** Task details **
Write out the data again exactly, skipping every picture.

Rows from a 3D scene dataset:
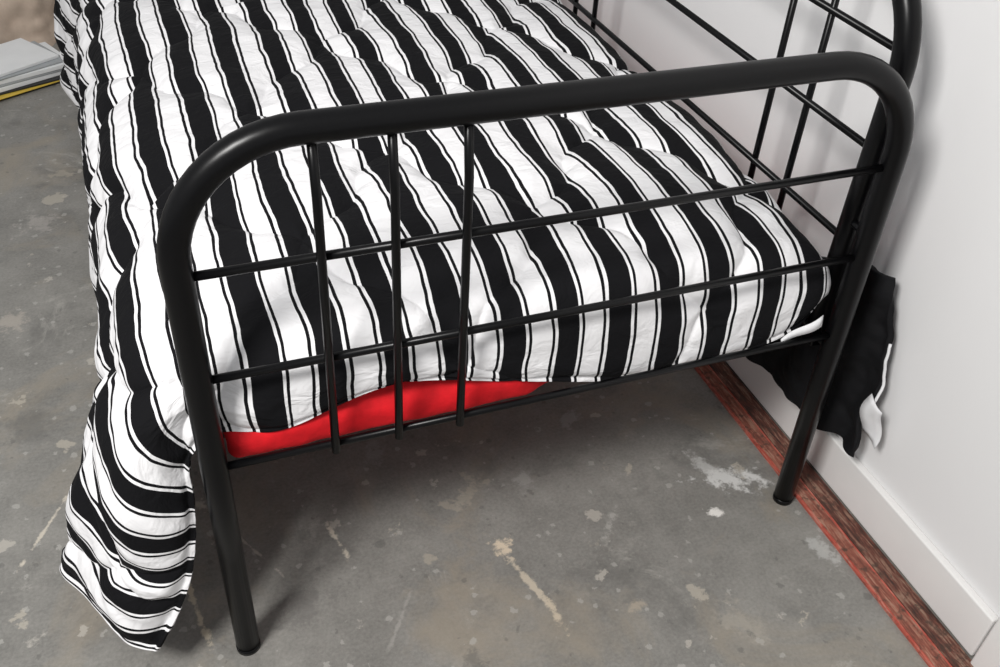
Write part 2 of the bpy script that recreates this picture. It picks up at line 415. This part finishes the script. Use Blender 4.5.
# ---------------------------------------------------------------- clutter at the far left
st=empty('magazine_stack'); st.location=(-.375,3.17,0); st.rotation_euler=(0,0,.45)
z=0
for nm,mm,hh,dx,dy,rz in (('cover_1',m_dark,.008,0,0,.0),('cover_2',m_yel,.005,.01,-.010,.06),('cover_3',m_dark,.006,.0,0,-.05),('paper_1',m_white,.014,-.01,.01,.03),('tray',m_grey,.008,-.01,.01,.0),('paper_2',m_white,.014,.0,.01,-.03),('cover_4',m_grey,.006,-.02,.01,.05),('paper_3',m_white,.010,-.04,.02,.14)):
    o=box(nm,(-.17+dx,-.10+dy,z),(.17+dx,.10+dy,z+hh),mm,st,bev=.002,rotz=rz); z+=hh
def pile(name,c,rx,ry,h,m,seed):
    V=[];F_=[];nu,nv=90,36
    for j in range(nv+1):
        ph=j/nv*math.pi/2
        for i in range(nu):
            th=2*math.pi*i/nu
            q=Vector((math.cos(th)*math.cos(ph),math.sin(th)*math.cos(ph),math.sin(ph)))
            k=1+.28*noise.noise(q*1.8+Vector((seed,0,0)))+.22*abs(noise.noise(q*3.8+Vector((seed,3,0))))
            V.append((c[0]+q.x*rx*k,c[1]+q.y*ry*k,max(0.0,q.z*h*k)))
    for j in range(nv):
        for i in range(nu):
            F_.append((j*nu+i,j*nu+(i+1)%nu,(j+1)*nu+(i+1)%nu,(j+1)*nu+i))
    return meshobj(name,V,F_,m)
pile('beige_blanket',(-.36,3.60),.22,.17,.28,m_beige,2.1)
pile('plum_cloth',(-.80,3.42),.12,.10,.12,m_plum,5.1)

# ---------------------------------------------------------------- light
w=bpy.data.worlds.new('world'); sc.world=w; w.use_nodes=True
w.node_tree.nodes['Background'].inputs[0].default_value=(.98,.985,1,1); w.node_tree.nodes['Background'].inputs[1].default_value=.48
def area(name,loc,tgt,size,e,col=(1,1,1)):
    l=bpy.data.lights.new(name,'AREA'); l.shape='RECTANGLE'; l.size=size[0]; l.size_y=size[1]; l.energy=e; l.color=col
    o=bpy.data.objects.new(name,l); sc.collection.objects.link(o); o.location=loc
    o.rotation_euler=(Vector(tgt)-Vector(loc)).to_track_quat('-Z','Y').to_euler()
area('softbox_light',(-1.1,-.1,2.5),(.5,1.4,.4),(.6,.6),82,(1,.985,.965))
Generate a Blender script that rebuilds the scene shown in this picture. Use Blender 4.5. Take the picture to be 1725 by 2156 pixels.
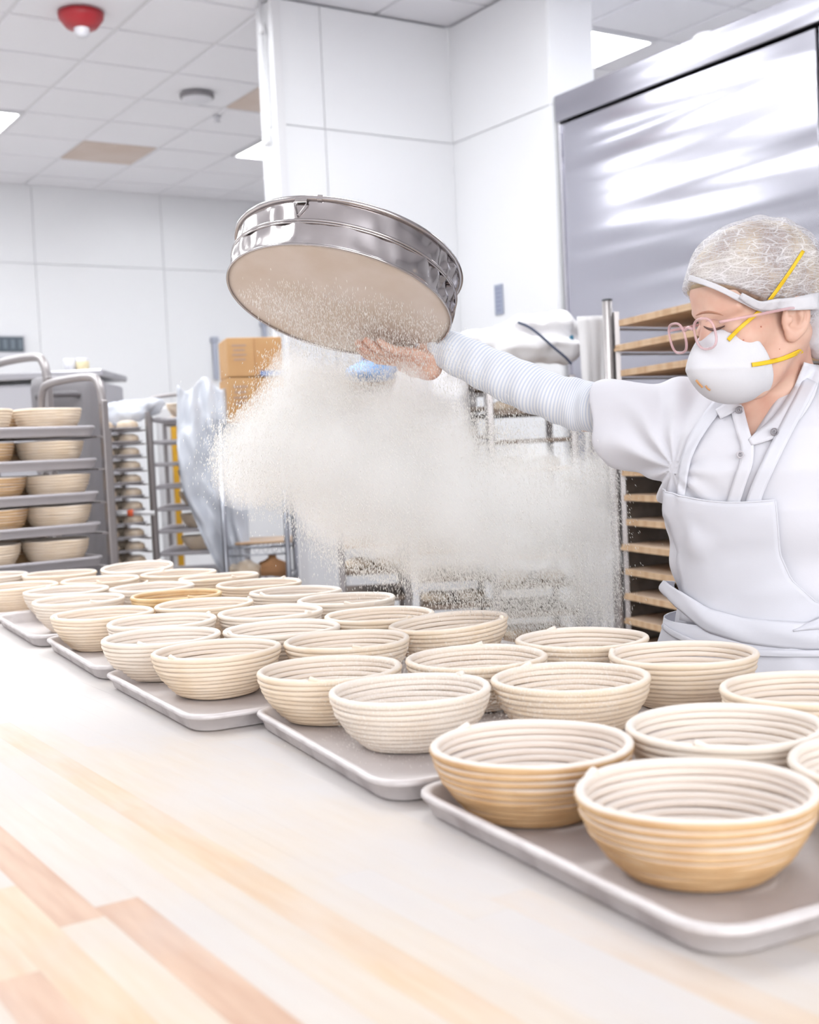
import bpy, math, random
import numpy as np
from mathutils import Matrix, Vector
random.seed(7); rng = np.random.default_rng(7)
for o in list(bpy.data.objects): bpy.data.objects.remove(o)
SC = bpy.context.scene; COL = SC.collection
pi = math.pi

# ------------------------------------------------------------------ camera
CAMZ = 1.285; FPX = 2600.0; PITCH = .0496; ROLL = -.0473; YAW = math.radians(-32.9)
RZ = np.array([[math.cos(YAW), -math.sin(YAW), 0], [math.sin(YAW), math.cos(YAW), 0], [0, 0, 1]])
_f = np.array([0, math.cos(PITCH), -math.sin(PITCH)]); _u = np.array([0, math.sin(PITCH), math.cos(PITCH)]); _r = np.array([1., 0, 0])
_c, _s = math.cos(ROLL), math.sin(ROLL)
FW, UP, RT = _f, _u * _c - _r * _s, _r * _c + _u * _s
def Cq(u, v, z):            # measured point: pixel of the photo + distance -> survey frame (x right, y ahead, z up from floor)
    p = (FW + RT * (u - 862.5) / FPX - UP * (v - 1078) / FPX) * z
    return p + np.array([0, 0, CAMZ])
def W(p): return RZ @ np.asarray(p, float)
def Wq(u, v, z): return RZ @ Cq(u, v, z)
camd = bpy.data.cameras.new('camera'); cam = bpy.data.objects.new('camera', camd); COL.objects.link(cam)
m = np.stack([RZ @ RT, RZ @ UP, -(RZ @ FW)], 1)
M4 = Matrix([[*m[0], 0], [*m[1], 0], [*m[2], CAMZ], [0, 0, 0, 1]])
cam.matrix_world = M4
camd.sensor_fit = 'HORIZONTAL'; camd.sensor_width = 24; camd.lens = FPX / 1725 * 24
camd.dof.use_dof = True; camd.dof.focus_distance = 1.98; camd.dof.aperture_fstop = 4.6
camd.clip_start = .05; camd.clip_end = 60
SC.camera = cam

# ------------------------------------------------------------------ world, exposure
w = bpy.data.worlds.new('world'); SC.world = w; w.use_nodes = True
w.node_tree.nodes['Background'].inputs[0].default_value = (.95, .96, 1, 1)
w.node_tree.nodes['Background'].inputs[1].default_value = 1.0
SC.view_settings.view_transform = 'Standard'; SC.view_settings.look = 'None'
SC.view_settings.gamma = 1; SC.view_settings.use_curve_mapping = False
SC.view_settings.exposure = 0.86
LAMP_W = 11.0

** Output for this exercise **
Write part 2 of the bpy script that recreates this picture. It picks up at line 415. This part finishes the script. Use Blender 4.5.
# ---------------------------------------------------------------- clutter at the far left
st=empty('magazine_stack'); st.location=(-.375,3.17,0); st.rotation_euler=(0,0,.45)
z=0
for nm,mm,hh,dx,dy,rz in (('cover_1',m_dark,.008,0,0,.0),('cover_2',m_yel,.005,.01,-.010,.06),('cover_3',m_dark,.006,.0,0,-.05),('paper_1',m_white,.014,-.01,.01,.03),('tray',m_grey,.008,-.01,.01,.0),('paper_2',m_white,.014,.0,.01,-.03),('cover_4',m_grey,.006,-.02,.01,.05),('paper_3',m_white,.010,-.04,.02,.14)):
    o=box(nm,(-.17+dx,-.10+dy,z),(.17+dx,.10+dy,z+hh),mm,st,bev=.002,rotz=rz); z+=hh
def pile(name,c,rx,ry,h,m,seed):
    V=[];F_=[];nu,nv=90,36
    for j in range(nv+1):
        ph=j/nv*math.pi/2
        for i in range(nu):
            th=2*math.pi*i/nu
            q=Vector((math.cos(th)*math.cos(ph),math.sin(th)*math.cos(ph),math.sin(ph)))
            k=1+.28*noise.noise(q*1.8+Vector((seed,0,0)))+.22*abs(noise.noise(q*3.8+Vector((seed,3,0))))
            V.append((c[0]+q.x*rx*k,c[1]+q.y*ry*k,max(0.0,q.z*h*k)))
    for j in range(nv):
        for i in range(nu):
            F_.append((j*nu+i,j*nu+(i+1)%nu,(j+1)*nu+(i+1)%nu,(j+1)*nu+i))
    return meshobj(name,V,F_,m)
pile('beige_blanket',(-.36,3.60),.22,.17,.28,m_beige,2.1)
pile('plum_cloth',(-.80,3.42),.12,.10,.12,m_plum,5.1)

# ---------------------------------------------------------------- light
w=bpy.data.worlds.new('world'); sc.world=w; w.use_nodes=True
w.node_tree.nodes['Background'].inputs[0].default_value=(.98,.985,1,1); w.node_tree.nodes['Background'].inputs[1].default_value=.48
def area(name,loc,tgt,size,e,col=(1,1,1)):
    l=bpy.data.lights.new(name,'AREA'); l.shape='RECTANGLE'; l.size=size[0]; l.size_y=size[1]; l.energy=e; l.color=col
    o=bpy.data.objects.new(name,l); sc.collection.objects.link(o); o.location=loc
    o.rotation_euler=(Vector(tgt)-Vector(loc)).to_track_quat('-Z','Y').to_euler()
area('softbox_light',(-1.1,-.1,2.5),(.5,1.4,.4),(.6,.6),82,(1,.985,.965))
Generate a Blender script that rebuilds the scene shown in this picture. Use Blender 4.5. Take the picture to be 1725 by 2156 pixels.
import bpy, math, random
import numpy as np
from mathutils import Matrix, Vector
random.seed(7); rng = np.random.default_rng(7)
for o in list(bpy.data.objects): bpy.data.objects.remove(o)
SC = bpy.context.scene; COL = SC.collection
pi = math.pi

# ------------------------------------------------------------------ camera
CAMZ = 1.285; FPX = 2600.0; PITCH = .0496; ROLL = -.0473; YAW = math.radians(-32.9)
RZ = np.array([[math.cos(YAW), -math.sin(YAW), 0], [math.sin(YAW), math.cos(YAW), 0], [0, 0, 1]])
_f = np.array([0, math.cos(PITCH), -math.sin(PITCH)]); _u = np.array([0, math.sin(PITCH), math.cos(PITCH)]); _r = np.array([1., 0, 0])
_c, _s = math.cos(ROLL), math.sin(ROLL)
FW, UP, RT = _f, _u * _c - _r * _s, _r * _c + _u * _s
def Cq(u, v, z):            # measured point: pixel of the photo + distance -> survey frame (x right, y ahead, z up from floor)
    p = (FW + RT * (u - 862.5) / FPX - UP * (v - 1078) / FPX) * z
    return p + np.array([0, 0, CAMZ])
def W(p): return RZ @ np.asarray(p, float)
def Wq(u, v, z): return RZ @ Cq(u, v, z)
camd = bpy.data.cameras.new('camera'); cam = bpy.data.objects.new('camera', camd); COL.objects.link(cam)
m = np.stack([RZ @ RT, RZ @ UP, -(RZ @ FW)], 1)
M4 = Matrix([[*m[0], 0], [*m[1], 0], [*m[2], CAMZ], [0, 0, 0, 1]])
cam.matrix_world = M4
camd.sensor_fit = 'HORIZONTAL'; camd.sensor_width = 24; camd.lens = FPX / 1725 * 24
camd.dof.use_dof = True; camd.dof.focus_distance = 1.98; camd.dof.aperture_fstop = 4.6
camd.clip_start = .05; camd.clip_end = 60
SC.camera = cam

# ------------------------------------------------------------------ world, exposure
w = bpy.data.worlds.new('world'); SC.world = w; w.use_nodes = True
w.node_tree.nodes['Background'].inputs[0].default_value = (.95, .96, 1, 1)
w.node_tree.nodes['Background'].inputs[1].default_value = 1.0
SC.view_settings.view_transform = 'Standard'; SC.view_settings.look = 'None'
SC.view_settings.gamma = 1; SC.view_settings.use_curve_mapping = False
SC.view_settings.exposure = 0.86
LAMP_W = 11.0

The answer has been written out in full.